## start

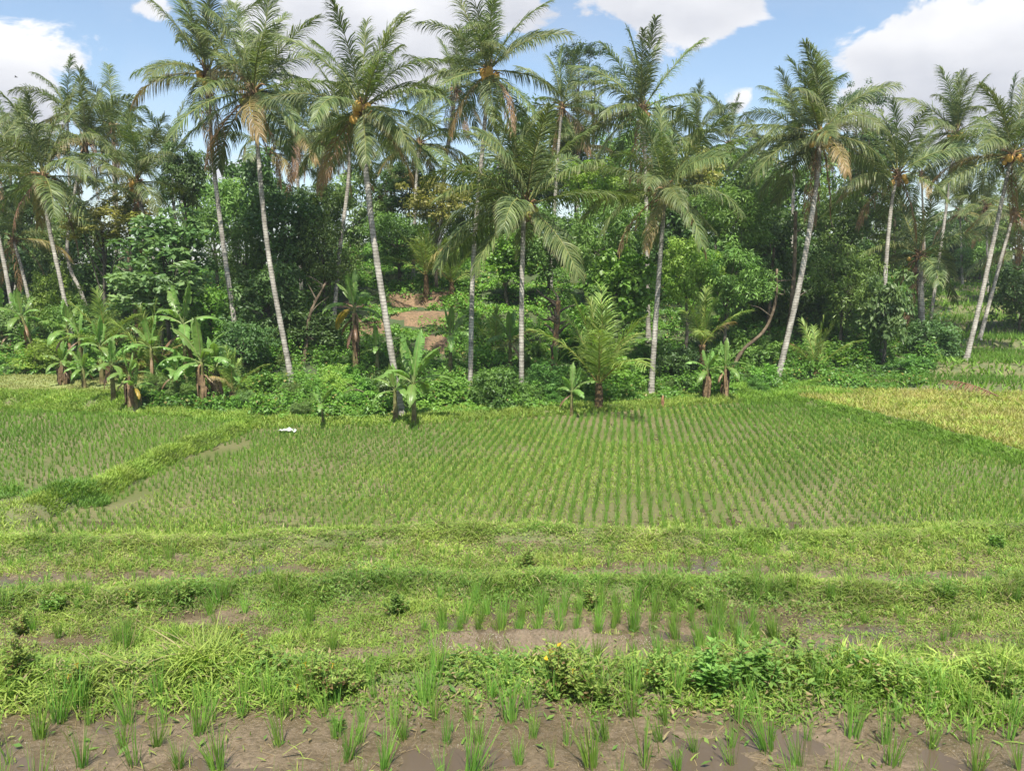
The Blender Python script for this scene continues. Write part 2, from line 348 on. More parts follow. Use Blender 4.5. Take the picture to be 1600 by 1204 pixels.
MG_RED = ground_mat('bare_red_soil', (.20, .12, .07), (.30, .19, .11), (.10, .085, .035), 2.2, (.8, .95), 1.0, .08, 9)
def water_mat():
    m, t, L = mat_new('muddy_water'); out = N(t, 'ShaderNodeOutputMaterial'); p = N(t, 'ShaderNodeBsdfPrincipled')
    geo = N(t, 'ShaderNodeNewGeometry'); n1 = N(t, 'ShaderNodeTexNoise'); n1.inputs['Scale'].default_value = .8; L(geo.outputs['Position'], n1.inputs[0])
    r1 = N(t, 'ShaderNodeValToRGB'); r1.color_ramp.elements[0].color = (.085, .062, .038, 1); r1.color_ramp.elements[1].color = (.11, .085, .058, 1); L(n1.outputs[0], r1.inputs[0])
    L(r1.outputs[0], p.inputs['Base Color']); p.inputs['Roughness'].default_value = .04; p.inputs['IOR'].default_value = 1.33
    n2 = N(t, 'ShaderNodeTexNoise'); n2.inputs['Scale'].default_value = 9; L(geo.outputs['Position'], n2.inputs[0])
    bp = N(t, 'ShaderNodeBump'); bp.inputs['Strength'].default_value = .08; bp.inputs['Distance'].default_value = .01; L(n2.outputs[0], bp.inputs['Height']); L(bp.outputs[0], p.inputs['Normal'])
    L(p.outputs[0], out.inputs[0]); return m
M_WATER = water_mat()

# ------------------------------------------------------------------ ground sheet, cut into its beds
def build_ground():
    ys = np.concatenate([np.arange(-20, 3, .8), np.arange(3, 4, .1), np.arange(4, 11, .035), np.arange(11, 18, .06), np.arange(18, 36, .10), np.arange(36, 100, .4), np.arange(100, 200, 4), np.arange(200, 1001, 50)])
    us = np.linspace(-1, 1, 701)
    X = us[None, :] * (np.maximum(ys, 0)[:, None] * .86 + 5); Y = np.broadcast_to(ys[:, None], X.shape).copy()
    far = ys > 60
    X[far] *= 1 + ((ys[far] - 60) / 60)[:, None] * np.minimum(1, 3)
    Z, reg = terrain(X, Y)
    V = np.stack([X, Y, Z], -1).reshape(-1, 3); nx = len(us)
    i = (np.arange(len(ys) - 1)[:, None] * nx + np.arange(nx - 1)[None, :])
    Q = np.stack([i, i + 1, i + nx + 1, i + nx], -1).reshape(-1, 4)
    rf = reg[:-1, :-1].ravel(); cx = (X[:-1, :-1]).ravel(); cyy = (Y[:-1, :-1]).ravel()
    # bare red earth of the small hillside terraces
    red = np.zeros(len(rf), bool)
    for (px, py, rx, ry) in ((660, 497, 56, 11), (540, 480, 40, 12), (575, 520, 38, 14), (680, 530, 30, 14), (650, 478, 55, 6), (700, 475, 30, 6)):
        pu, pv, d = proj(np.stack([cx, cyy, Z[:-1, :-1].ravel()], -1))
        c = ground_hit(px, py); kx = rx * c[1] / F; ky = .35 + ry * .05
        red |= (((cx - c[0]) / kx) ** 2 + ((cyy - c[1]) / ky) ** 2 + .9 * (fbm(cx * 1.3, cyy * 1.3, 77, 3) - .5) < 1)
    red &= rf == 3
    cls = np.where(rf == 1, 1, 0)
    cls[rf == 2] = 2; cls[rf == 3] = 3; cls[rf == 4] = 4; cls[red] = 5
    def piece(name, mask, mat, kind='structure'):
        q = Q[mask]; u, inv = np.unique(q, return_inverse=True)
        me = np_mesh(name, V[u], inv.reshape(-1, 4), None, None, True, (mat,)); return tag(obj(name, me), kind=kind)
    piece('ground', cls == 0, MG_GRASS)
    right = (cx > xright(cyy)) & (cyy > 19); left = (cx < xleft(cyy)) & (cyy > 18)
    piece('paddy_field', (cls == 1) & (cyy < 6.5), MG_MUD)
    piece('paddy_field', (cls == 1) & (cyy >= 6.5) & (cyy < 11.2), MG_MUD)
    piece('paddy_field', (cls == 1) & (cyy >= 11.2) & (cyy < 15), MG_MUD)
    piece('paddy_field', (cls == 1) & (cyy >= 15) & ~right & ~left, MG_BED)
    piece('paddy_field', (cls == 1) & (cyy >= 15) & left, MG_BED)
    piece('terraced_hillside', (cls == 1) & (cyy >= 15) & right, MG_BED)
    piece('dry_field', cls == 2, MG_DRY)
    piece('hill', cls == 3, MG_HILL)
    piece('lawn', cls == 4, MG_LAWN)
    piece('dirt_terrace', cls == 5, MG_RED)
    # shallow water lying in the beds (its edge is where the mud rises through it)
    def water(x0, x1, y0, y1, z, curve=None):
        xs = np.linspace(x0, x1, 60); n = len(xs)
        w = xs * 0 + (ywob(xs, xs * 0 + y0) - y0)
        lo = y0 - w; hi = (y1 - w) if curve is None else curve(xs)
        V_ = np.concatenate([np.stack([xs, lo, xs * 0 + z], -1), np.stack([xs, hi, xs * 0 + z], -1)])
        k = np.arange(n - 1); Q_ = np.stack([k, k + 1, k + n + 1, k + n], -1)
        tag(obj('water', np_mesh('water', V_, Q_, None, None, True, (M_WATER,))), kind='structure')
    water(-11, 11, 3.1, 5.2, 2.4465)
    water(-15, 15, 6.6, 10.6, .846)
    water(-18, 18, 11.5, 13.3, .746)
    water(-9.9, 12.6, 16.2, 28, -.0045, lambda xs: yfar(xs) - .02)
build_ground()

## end

**Objective**
Repeat the data exactly, dropping every picture it holds.

**Complete output**
The Blender Python script for this scene continues. Write part 2, from line 348 on. More parts follow. Use Blender 4.5. Take the picture to be 1600 by 1204 pixels.
MG_RED = ground_mat('bare_red_soil', (.20, .12, .07), (.30, .19, .11), (.10, .085, .035), 2.2, (.8, .95), 1.0, .08, 9)
def water_mat():
    m, t, L = mat_new('muddy_water'); out = N(t, 'ShaderNodeOutputMaterial'); p = N(t, 'ShaderNodeBsdfPrincipled')
    geo = N(t, 'ShaderNodeNewGeometry'); n1 = N(t, 'ShaderNodeTexNoise'); n1.inputs['Scale'].default_value = .8; L(geo.outputs['Position'], n1.inputs[0])
    r1 = N(t, 'ShaderNodeValToRGB'); r1.color_ramp.elements[0].color = (.085, .062, .038, 1); r1.color_ramp.elements[1].color = (.11, .085, .058, 1); L(n1.outputs[0], r1.inputs[0])
    L(r1.outputs[0], p.inputs['Base Color']); p.inputs['Roughness'].default_value = .04; p.inputs['IOR'].default_value = 1.33
    n2 = N(t, 'ShaderNodeTexNoise'); n2.inputs['Scale'].default_value = 9; L(geo.outputs['Position'], n2.inputs[0])
    bp = N(t, 'ShaderNodeBump'); bp.inputs['Strength'].default_value = .08; bp.inputs['Distance'].default_value = .01; L(n2.outputs[0], bp.inputs['Height']); L(bp.outputs[0], p.inputs['Normal'])
    L(p.outputs[0], out.inputs[0]); return m
M_WATER = water_mat()

# ------------------------------------------------------------------ ground sheet, cut into its beds
def build_ground():
    ys = np.concatenate([np.arange(-20, 3, .8), np.arange(3, 4, .1), np.arange(4, 11, .035), np.arange(11, 18, .06), np.arange(18, 36, .10), np.arange(36, 100, .4), np.arange(100, 200, 4), np.arange(200, 1001, 50)])
    us = np.linspace(-1, 1, 701)
    X = us[None, :] * (np.maximum(ys, 0)[:, None] * .86 + 5); Y = np.broadcast_to(ys[:, None], X.shape).copy()
    far = ys > 60
    X[far] *= 1 + ((ys[far] - 60) / 60)[:, None] * np.minimum(1, 3)
    Z, reg = terrain(X, Y)
    V = np.stack([X, Y, Z], -1).reshape(-1, 3); nx = len(us)
    i = (np.arange(len(ys) - 1)[:, None] * nx + np.arange(nx - 1)[None, :])
    Q = np.stack([i, i + 1, i + nx + 1, i + nx], -1).reshape(-1, 4)
    rf = reg[:-1, :-1].ravel(); cx = (X[:-1, :-1]).ravel(); cyy = (Y[:-1, :-1]).ravel()
    # bare red earth of the small hillside terraces
    red = np.zeros(len(rf), bool)
    for (px, py, rx, ry) in ((660, 497, 56, 11), (540, 480, 40, 12), (575, 520, 38, 14), (680, 530, 30, 14), (650, 478, 55, 6), (700, 475, 30, 6)):
        pu, pv, d = proj(np.stack([cx, cyy, Z[:-1, :-1].ravel()], -1))
        c = ground_hit(px, py); kx = rx * c[1] / F; ky = .35 + ry * .05
        red |= (((cx - c[0]) / kx) ** 2 + ((cyy - c[1]) / ky) ** 2 + .9 * (fbm(cx * 1.3, cyy * 1.3, 77, 3) - .5) < 1)
    red &= rf == 3
    cls = np.where(rf == 1, 1, 0)
    cls[rf == 2] = 2; cls[rf == 3] = 3; cls[rf == 4] = 4; cls[red] = 5
    def piece(name, mask, mat, kind='structure'):
        q = Q[mask]; u, inv = np.unique(q, return_inverse=True)
        me = np_mesh(name, V[u], inv.reshape(-1, 4), None, None, True, (mat,)); return tag(obj(name, me), kind=kind)
    piece('ground', cls == 0, MG_GRASS)
    right = (cx > xright(cyy)) & (cyy > 19); left = (cx < xleft(cyy)) & (cyy > 18)
    piece('paddy_field', (cls == 1) & (cyy < 6.5), MG_MUD)
    piece('paddy_field', (cls == 1) & (cyy >= 6.5) & (cyy < 11.2), MG_MUD)
    piece('paddy_field', (cls == 1) & (cyy >= 11.2) & (cyy < 15), MG_MUD)
    piece('paddy_field', (cls == 1) & (cyy >= 15) & ~right & ~left, MG_BED)
    piece('paddy_field', (cls == 1) & (cyy >= 15) & left, MG_BED)
    piece('terraced_hillside', (cls == 1) & (cyy >= 15) & right, MG_BED)
    piece('dry_field', cls == 2, MG_DRY)
    piece('hill', cls == 3, MG_HILL)
    piece('lawn', cls == 4, MG_LAWN)
    piece('dirt_terrace', cls == 5, MG_RED)
    # shallow water lying in the beds (its edge is where the mud rises through it)
    def water(x0, x1, y0, y1, z, curve=None):
        xs = np.linspace(x0, x1, 60); n = len(xs)
        w = xs * 0 + (ywob(xs, xs * 0 + y0) - y0)
        lo = y0 - w; hi = (y1 - w) if curve is None else curve(xs)
        V_ = np.concatenate([np.stack([xs, lo, xs * 0 + z], -1), np.stack([xs, hi, xs * 0 + z], -1)])
        k = np.arange(n - 1); Q_ = np.stack([k, k + 1, k + n + 1, k + n], -1)
        tag(obj('water', np_mesh('water', V_, Q_, None, None, True, (M_WATER,))), kind='structure')
    water(-11, 11, 3.1, 5.2, 2.4465)
    water(-15, 15, 6.6, 10.6, .846)
    water(-18, 18, 11.5, 13.3, .746)
    water(-9.9, 12.6, 16.2, 28, -.0045, lambda xs: yfar(xs) - .02)
build_ground()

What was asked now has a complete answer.